Britain's Disaster Emergency Committee says the public response to floods in Pakistan has been unprecedented.

Disaster Emergency Committee chief executive Brendan Gormley told reporters in London the British public has given about $45 million in aid to the Pakistan flood relief effort - and he says money is still flowing in.

"For the first time in the DEC's history, we have taken more money in the second week than in the first week," he said.

The Disaster Emergency Committee was formed in 1963 as an umbrella organization for 13 British humanitarian aid agencies.

Gormley says usually public donations for emergency relief tend to tail off after the initial media buzz surrounding a disaster - as happened in Haiti and Indonesia.

Oxfam humanitarian director Jane Cocking says the situation in Pakistan is deeply complex.

"What we have is a single long event which has the scale of the tsunami, the destruction of Haiti, and the complexity of the Middle East," said Cocking. "And in 20 years of responding to humanitarian crisis I do not think I have seen anything quite like this."

More than 1,500 people have been killed and an estimated 20 million left homeless by floods in Pakistan.

The United Nations says it has raised almost 70 percent of the nearly $500 million it needs to cope with the disaster.

A member of Save the Children's relief team, Sadia Bungaard, spoke to VOA from Islamabad.
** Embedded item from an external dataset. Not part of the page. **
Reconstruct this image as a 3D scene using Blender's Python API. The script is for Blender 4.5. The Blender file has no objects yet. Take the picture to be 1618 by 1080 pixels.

She says international aid agencies are geared to deal with disasters in Pakistan, but the sheer scale of the problem is overwhelming.

Bungaard says Pakistan needs the full support of the International Community.

"It is definitely the international communities, the governments, who need to put the serious money into this or we are going to have a famine on our hands very soon," Bungaard said.

The floods began last month after heavy monsoon rains in the northwest of Pakistan, then swept into the south of the country.